Experimental study on the influence of shale content in fault zone on fault friction coefficient based on circular shear test

Abstract

Water injection in fault block oil and gas reservoirs can trigger fault activity, leading to leakage and potential earthquakes, which may cause significant natural and economic losses. The friction coefficient of the fault is a crucial factor in fault activity and stability. Analyzing this relationship is essential for evaluating fault stability. This study focuses on the Penglai fault zone in the Bohai Bay Basin, China, investigating the weakening mechanism of fault gouge on the friction coefficient and integrating key factors that control its heterogeneity. The friction strength of fault gouge was evaluated through circular shear experiments conducted under in situ geological conditions, establishing a method for characterizing the heterogeneity of friction strength.

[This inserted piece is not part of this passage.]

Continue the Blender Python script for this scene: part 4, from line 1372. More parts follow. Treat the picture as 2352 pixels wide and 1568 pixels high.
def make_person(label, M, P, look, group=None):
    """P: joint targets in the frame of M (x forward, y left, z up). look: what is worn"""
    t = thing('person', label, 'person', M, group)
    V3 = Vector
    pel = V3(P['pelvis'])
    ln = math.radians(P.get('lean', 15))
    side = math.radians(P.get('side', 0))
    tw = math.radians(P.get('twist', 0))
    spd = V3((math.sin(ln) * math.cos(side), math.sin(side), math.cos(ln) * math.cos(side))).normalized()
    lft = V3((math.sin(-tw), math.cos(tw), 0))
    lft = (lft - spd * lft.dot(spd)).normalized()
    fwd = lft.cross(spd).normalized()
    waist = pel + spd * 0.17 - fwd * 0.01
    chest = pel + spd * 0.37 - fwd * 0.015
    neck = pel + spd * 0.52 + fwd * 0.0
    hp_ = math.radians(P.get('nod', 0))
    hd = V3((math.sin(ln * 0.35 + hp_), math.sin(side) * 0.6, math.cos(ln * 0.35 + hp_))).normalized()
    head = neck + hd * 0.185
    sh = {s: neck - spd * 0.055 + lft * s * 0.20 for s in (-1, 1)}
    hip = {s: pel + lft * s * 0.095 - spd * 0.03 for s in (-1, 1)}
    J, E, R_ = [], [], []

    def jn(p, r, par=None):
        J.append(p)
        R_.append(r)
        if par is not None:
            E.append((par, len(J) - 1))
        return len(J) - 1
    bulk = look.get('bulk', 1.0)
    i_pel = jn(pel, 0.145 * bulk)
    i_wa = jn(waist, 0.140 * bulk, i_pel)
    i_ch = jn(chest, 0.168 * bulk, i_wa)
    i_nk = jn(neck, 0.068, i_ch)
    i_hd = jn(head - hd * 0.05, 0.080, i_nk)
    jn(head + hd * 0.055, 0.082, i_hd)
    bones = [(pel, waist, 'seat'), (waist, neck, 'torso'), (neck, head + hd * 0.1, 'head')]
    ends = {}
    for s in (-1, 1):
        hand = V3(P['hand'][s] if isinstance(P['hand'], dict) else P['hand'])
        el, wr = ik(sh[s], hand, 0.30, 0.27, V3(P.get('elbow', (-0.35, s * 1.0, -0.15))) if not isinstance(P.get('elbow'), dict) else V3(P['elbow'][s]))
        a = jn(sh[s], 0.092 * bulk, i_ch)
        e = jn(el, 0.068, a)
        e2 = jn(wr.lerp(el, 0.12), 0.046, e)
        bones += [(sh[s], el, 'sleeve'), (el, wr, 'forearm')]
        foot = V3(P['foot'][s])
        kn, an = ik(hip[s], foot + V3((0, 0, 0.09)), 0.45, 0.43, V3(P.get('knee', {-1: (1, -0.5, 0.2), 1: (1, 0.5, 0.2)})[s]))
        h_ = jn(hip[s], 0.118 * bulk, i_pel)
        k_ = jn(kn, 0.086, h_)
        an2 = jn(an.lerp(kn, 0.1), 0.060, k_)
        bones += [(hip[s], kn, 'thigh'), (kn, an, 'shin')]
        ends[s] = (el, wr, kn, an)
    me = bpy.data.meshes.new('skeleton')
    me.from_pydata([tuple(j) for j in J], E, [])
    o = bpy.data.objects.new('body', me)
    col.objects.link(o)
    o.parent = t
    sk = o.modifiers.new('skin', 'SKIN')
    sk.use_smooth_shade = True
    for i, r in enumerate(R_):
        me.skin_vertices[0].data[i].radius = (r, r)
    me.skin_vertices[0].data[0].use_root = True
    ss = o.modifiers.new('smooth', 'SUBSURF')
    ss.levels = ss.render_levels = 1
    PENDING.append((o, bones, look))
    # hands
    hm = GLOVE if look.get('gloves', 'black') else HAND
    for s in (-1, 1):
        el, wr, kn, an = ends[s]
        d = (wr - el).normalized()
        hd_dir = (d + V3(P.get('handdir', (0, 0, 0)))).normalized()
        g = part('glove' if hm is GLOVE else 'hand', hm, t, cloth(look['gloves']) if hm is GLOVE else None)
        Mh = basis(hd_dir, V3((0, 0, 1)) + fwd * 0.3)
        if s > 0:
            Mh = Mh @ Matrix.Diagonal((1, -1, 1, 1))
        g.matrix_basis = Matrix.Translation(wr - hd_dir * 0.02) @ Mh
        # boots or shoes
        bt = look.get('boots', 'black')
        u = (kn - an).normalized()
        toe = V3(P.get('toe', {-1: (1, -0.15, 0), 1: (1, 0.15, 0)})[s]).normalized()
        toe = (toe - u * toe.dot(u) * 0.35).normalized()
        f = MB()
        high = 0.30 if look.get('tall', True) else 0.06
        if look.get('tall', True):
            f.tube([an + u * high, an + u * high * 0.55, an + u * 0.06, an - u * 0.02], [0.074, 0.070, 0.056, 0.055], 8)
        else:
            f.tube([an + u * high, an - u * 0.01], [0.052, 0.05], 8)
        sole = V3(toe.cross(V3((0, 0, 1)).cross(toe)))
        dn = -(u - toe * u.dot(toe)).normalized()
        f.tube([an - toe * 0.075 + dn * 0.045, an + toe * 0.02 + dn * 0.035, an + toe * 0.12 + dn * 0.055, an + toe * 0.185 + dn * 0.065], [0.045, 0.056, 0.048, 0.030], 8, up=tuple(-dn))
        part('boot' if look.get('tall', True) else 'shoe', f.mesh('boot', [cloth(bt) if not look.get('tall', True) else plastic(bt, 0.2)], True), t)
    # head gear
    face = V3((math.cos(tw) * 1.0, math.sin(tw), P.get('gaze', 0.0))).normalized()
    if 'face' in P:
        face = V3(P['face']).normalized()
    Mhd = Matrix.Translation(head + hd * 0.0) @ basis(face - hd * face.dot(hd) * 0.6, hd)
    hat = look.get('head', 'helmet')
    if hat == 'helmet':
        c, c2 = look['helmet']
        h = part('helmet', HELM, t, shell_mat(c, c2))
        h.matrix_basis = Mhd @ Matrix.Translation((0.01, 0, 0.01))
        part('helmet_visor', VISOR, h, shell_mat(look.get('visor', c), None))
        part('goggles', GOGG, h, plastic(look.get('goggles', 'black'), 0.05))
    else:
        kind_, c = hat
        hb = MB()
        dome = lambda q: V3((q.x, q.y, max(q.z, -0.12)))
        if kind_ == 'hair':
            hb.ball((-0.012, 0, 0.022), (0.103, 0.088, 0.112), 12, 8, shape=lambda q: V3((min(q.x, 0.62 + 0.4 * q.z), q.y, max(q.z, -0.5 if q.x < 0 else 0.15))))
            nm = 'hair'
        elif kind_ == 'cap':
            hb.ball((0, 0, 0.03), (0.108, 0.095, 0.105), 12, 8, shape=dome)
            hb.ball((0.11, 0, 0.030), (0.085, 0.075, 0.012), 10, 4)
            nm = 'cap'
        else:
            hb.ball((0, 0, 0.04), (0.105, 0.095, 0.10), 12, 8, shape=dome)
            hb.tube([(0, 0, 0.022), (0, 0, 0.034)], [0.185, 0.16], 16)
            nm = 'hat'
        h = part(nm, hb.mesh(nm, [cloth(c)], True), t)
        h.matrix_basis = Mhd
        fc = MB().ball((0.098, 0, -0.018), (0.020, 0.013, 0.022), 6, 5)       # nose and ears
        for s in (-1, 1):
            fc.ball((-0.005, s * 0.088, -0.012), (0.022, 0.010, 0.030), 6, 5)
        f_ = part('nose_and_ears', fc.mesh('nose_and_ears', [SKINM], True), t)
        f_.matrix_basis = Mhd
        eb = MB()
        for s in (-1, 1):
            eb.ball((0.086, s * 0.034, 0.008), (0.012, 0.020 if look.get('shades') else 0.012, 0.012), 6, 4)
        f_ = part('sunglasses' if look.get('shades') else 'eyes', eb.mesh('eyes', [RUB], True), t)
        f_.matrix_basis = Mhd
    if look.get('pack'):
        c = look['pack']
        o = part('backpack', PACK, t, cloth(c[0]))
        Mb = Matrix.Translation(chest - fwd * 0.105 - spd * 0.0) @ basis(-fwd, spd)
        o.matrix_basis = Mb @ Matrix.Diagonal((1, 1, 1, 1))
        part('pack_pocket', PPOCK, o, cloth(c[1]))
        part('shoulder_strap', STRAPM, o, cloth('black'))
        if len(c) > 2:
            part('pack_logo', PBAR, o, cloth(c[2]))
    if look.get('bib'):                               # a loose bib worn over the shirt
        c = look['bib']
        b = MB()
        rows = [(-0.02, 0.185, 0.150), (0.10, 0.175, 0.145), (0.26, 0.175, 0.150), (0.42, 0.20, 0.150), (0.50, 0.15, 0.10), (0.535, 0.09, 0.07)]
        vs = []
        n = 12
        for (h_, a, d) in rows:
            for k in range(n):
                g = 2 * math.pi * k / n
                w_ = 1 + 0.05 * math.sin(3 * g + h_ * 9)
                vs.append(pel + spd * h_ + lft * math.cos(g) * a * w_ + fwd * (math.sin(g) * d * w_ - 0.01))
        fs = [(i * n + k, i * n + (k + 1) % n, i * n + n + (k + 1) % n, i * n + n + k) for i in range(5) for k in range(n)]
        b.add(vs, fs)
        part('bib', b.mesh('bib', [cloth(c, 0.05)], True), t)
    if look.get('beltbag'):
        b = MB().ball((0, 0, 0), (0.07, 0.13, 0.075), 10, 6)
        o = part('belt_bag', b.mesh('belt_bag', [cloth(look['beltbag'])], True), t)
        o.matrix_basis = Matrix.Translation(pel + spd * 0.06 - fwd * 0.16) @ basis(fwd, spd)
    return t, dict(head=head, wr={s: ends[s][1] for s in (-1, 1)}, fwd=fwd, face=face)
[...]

Based on these findings, a model for characterizing the heterogeneity of fault friction coefficients was developed. By integrating a 3D prediction model of clay content on fault surfaces, the spatial distribution of non-uniform friction coefficients across fault planes was determined. The research findings indicate a negative correlation between the steady-state friction coefficient and the maximum static friction coefficient with respect to fault shale content. Within a mud content range of 0% to 35%, the friction coefficient remains approximately constant at around 0.6 with minimal fluctuation. As the mud content increases from 35% to 40% to 65%, there is a gradual decrease in the friction coefficient, followed by a rapid decline when the mud content reaches 65% to 75%. This trend suggests an increased influence of mudstone on frictional sliding. As the mud content increases, leading to greater involvement of mudstone in frictional sliding, significant fluctuations in the friction coefficient are observed due to the combined effects of mudstone and quartz sandstone. Ultimately, when the mud content reaches 80% to 100%, the friction coefficient decreases further, with a reduced fluctuation range. This highlights the predominant role of shale content in influencing frictional sliding behavior. The method for characterizing fault-mud-content-related friction coefficients at various levels significantly enhances the accuracy of fault stability evaluations, thereby promoting the safe and efficient development of oil and gas reservoirs.